Tenenbaum ripped into the idea at a news conference last month, ticking off the items that would be taxed at 23 percent — baby formula, rent, and the light bill, among other things.

“It’s going to cause serious pain,” she said.

U.S. Rep. John Spratt, D-S.C., ranking member of the House budget committee, joined in the criticism last week.

“This is a bad idea,” he said. “It will make the tax burden far heavier for lower- and middle- class Americans,” who must spend a greater proportion of their income than do wealthier people.

Lately, DeMint has tried to turn the debate around, talking instead about his plan to have a bipartisan commission examine all possible taxes and pick the best one.

But Wright and his group have seized the chance to get publicity for the national sales tax, which they call the “Fair Tax.”

Wright has shown up in South Carolina at least twice, once to crash a Tenenbaum event, and last week to hold a news conference about how the sales tax would help S.C. farmers.

Tenenbaum and other critics, Wright said, are “misrepresenting the plan, flat and simple.”

Americans for Fair Taxation evolved after a couple of accountants and lawyers said they were sick that their corporate clients got tax breaks while average people — who couldn’t manipulate the system — paid for everyone else.

A group of corporate leaders heard about the effort and raised $22 million for economic studies, eventually resulting in the current bill. Enron was among the group’s backers, though the embattled energy company no longer is involved.

The idea is this, Wright said: Because of the corporate income tax and all the other charges the government levies as goods and services are produced, every product purchased costs about 22 percent to 25 percent more than it should.

Get rid of all that and just charge a 23 percent sales tax, and the average person wouldn’t notice much of a difference, he said.

So the poor aren’t overwhelmed, everyone would automatically get a monthly sales tax rebate check based on the number of people in the household and the government’s poverty level. For a family of four, that would be $479 a month.

The sales tax would be an incentive to save or to invest — rather than spending — and would make U.S. goods competitive on the international market like never before, Wright said.

Some economists, such as Dan Mitchell of the Heritage Foundation, a conservative Washington think tank, say the national sales tax is an idea whose time has come.

“I’m actually a cheerleader for any low-rate tax reform plan that gets rid of double taxation,” he said, referring to the many bites of the apple federal taxes take out of earnings.
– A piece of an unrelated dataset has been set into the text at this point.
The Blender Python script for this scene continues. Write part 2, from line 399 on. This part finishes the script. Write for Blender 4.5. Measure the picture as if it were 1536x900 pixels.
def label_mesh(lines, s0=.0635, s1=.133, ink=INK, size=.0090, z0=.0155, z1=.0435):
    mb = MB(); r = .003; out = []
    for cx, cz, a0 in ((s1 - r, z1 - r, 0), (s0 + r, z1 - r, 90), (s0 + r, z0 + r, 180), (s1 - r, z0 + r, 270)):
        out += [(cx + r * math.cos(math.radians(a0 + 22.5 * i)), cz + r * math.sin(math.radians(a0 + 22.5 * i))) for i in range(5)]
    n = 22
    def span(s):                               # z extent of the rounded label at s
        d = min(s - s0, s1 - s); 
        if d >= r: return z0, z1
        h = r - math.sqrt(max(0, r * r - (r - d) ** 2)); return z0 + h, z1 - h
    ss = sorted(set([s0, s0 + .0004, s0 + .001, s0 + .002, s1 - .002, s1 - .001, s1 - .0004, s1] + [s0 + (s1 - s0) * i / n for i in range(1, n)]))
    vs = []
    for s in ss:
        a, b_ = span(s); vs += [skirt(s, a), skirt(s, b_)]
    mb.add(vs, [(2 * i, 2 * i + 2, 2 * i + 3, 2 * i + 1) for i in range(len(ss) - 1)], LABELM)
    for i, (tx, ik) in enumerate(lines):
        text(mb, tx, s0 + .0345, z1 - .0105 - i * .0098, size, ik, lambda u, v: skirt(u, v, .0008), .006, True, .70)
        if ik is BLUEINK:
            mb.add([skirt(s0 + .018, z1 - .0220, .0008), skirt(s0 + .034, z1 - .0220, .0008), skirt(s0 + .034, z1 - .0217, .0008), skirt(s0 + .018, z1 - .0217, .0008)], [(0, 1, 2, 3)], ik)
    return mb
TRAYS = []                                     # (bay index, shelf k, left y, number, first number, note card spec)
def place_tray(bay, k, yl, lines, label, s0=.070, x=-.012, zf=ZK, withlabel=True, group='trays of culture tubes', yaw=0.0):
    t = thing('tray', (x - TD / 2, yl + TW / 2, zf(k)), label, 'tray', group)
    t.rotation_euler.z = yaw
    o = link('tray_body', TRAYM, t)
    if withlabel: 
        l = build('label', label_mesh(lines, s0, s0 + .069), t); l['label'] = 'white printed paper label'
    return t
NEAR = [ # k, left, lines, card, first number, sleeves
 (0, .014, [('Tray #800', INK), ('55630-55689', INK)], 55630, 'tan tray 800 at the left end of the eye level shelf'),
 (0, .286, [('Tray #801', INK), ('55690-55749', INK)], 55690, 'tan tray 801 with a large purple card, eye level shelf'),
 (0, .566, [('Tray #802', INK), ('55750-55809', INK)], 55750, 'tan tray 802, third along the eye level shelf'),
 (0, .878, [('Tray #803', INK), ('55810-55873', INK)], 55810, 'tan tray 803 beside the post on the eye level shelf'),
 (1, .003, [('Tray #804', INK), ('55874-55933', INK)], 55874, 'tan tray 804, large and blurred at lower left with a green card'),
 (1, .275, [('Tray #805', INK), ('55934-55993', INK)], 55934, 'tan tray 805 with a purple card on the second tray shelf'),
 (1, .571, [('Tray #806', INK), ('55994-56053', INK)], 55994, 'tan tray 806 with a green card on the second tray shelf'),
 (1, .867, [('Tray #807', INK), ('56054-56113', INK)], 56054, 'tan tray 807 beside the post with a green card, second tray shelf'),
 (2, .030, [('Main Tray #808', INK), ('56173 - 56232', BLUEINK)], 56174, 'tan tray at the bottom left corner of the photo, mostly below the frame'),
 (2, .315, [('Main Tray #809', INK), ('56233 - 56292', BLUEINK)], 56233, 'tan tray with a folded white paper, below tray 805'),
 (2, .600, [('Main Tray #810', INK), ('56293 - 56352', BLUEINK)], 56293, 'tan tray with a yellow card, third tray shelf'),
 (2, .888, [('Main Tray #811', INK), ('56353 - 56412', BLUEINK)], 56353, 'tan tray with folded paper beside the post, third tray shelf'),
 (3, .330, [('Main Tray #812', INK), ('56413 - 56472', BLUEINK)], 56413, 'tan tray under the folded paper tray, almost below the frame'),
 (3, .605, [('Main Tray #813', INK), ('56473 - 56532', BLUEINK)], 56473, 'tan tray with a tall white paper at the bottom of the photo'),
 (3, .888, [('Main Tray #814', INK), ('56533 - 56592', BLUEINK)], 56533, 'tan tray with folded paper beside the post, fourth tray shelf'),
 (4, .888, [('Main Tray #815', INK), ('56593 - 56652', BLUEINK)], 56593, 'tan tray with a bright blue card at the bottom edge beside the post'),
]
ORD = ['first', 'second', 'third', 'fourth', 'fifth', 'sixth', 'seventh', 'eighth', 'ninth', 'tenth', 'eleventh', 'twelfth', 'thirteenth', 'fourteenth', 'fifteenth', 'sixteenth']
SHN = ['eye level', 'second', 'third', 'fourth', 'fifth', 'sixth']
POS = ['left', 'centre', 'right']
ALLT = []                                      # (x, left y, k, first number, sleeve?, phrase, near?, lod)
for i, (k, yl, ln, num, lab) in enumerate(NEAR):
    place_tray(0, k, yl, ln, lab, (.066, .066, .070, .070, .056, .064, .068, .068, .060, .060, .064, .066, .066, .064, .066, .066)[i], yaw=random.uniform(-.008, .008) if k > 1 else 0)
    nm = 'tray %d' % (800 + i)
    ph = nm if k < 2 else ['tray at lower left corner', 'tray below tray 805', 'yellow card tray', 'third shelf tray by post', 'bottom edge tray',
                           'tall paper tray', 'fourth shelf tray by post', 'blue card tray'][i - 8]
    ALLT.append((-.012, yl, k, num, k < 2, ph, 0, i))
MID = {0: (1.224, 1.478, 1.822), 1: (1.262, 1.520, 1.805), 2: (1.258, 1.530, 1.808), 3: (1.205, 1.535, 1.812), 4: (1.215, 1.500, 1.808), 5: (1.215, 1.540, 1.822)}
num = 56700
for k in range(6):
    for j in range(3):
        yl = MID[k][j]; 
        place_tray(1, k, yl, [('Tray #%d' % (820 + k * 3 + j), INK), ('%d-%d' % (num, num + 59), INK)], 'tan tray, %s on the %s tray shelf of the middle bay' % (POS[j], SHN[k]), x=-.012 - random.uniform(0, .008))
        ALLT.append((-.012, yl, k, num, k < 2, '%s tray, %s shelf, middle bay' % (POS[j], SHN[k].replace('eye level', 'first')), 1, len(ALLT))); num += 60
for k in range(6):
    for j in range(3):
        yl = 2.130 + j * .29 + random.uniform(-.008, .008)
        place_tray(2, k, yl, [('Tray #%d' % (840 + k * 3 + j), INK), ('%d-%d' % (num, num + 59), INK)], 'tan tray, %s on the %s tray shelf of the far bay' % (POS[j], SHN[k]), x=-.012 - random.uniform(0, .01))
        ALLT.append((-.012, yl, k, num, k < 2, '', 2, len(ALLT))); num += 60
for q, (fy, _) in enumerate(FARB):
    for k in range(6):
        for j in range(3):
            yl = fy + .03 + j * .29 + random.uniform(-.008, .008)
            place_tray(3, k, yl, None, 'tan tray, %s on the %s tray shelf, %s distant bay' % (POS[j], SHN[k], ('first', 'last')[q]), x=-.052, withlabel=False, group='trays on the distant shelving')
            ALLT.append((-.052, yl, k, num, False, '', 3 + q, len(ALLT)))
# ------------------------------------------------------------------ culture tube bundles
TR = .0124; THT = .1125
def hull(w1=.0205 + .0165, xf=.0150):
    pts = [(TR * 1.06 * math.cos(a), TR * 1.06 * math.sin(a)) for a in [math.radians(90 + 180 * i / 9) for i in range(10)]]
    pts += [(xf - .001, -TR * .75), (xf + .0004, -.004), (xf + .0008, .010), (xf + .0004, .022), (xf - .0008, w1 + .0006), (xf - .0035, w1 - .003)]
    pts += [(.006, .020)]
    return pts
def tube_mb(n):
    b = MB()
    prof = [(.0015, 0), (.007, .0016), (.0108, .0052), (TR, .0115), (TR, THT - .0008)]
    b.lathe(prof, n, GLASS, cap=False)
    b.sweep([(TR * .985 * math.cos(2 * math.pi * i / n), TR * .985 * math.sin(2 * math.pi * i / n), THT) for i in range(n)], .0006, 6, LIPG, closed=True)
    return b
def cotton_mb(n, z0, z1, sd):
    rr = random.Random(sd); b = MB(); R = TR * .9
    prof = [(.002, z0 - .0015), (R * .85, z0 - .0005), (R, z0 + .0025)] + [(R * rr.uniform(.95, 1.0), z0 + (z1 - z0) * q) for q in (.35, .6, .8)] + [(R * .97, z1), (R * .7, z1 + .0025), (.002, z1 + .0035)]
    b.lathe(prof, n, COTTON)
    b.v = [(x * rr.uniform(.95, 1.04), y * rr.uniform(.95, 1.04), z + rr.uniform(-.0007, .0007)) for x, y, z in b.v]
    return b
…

Donald Ratajczak, a professor emeritus at Georgia State University, also said the sales tax deserves consideration because the current tax code is so onerous.
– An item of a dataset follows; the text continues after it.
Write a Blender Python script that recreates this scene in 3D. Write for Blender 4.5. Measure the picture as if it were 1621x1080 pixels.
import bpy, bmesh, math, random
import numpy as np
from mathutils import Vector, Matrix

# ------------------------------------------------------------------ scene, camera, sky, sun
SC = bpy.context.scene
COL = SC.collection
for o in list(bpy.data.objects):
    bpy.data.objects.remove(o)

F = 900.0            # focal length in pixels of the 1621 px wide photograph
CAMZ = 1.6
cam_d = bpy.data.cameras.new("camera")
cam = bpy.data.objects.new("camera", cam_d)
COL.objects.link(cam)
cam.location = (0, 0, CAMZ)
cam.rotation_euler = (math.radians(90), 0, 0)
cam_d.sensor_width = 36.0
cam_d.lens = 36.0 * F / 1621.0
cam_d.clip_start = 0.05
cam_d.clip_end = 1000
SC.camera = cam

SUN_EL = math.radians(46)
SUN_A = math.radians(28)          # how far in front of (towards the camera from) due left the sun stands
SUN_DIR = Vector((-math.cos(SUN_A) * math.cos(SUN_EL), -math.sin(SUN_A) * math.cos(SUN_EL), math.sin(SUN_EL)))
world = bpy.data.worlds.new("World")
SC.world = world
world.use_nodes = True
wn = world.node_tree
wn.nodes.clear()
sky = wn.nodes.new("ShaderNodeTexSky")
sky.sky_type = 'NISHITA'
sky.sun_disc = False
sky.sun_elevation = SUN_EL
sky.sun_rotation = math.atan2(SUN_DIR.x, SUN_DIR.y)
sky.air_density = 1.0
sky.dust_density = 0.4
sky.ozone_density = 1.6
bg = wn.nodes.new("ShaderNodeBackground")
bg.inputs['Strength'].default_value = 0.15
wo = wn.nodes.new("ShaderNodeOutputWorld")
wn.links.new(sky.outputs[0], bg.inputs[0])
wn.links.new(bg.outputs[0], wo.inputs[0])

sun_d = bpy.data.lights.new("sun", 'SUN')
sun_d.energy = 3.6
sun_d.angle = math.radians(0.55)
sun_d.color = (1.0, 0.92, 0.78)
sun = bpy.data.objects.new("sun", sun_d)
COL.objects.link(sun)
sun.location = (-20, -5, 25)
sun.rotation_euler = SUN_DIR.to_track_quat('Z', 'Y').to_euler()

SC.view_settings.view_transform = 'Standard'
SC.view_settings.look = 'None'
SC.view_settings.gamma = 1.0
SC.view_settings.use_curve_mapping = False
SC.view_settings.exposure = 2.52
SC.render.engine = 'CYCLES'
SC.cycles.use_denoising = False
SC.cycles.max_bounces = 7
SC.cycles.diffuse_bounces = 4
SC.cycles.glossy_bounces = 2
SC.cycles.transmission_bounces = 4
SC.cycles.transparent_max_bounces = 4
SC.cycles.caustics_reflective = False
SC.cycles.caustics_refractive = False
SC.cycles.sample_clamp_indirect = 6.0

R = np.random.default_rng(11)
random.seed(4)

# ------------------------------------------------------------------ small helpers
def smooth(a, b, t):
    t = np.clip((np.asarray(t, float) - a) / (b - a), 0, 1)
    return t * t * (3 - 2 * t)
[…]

Other economists see too many holes in the plan. Some aren’t convinced the rebate check would match what lower-income taxpayers pay in sales tax.

“I don’t think it’s a very good idea,” said Holley Ulbrich, an economist at Clemson University’s Strom Thurmond Institute of Government and Public Affairs.

She is backed by a study from the nonpartisan Institute on Taxation and Economic Policy —supported by the Streisand Foundation and the J.C. Penney Foundation, among others — which found 95 percent of South Carolinians would pay more in taxes under a national sales tax.

Critics of the sales tax also say it would hinder home ownership and other investments encouraged through tax incentives in the current code.

Throwing those out the window could create chaos.

Also, Ulbrich said, states and local governments already charge sales, income and property taxes — and they would not go away.

Hefner, the College of Charleston economist, added that to make the sales tax work, the federal government would have to promise never to levy another tax.

“My fear is you’d end up passing a 23 percent sales tax and then you’d have a bunch of other taxes, and that would be a terrible idea,” he said. “The devil is really in the details.”

Tenenbaum and Spratt also cite studies, including one from the Brookings Institution, a nonpartisan Washington think tank, saying 23 percent is too low to keep up with the cost of government services, and that a more realistic rate is 60.7 percent.

DeMint has said he co-sponsored the national sales tax bill and several other plans, including the flat tax, because he believes the federal tax code hurts business and must be fixed.

Tenenbaum says DeMint now is running away from the issue — which she says is unpopular in South Carolina — focusing instead on his other proposal, eliminating the IRS.

But Wright says he doesn’t understand why others don’t agree with him.

“When are people going to wake up and realize (the current system) is oppressive?”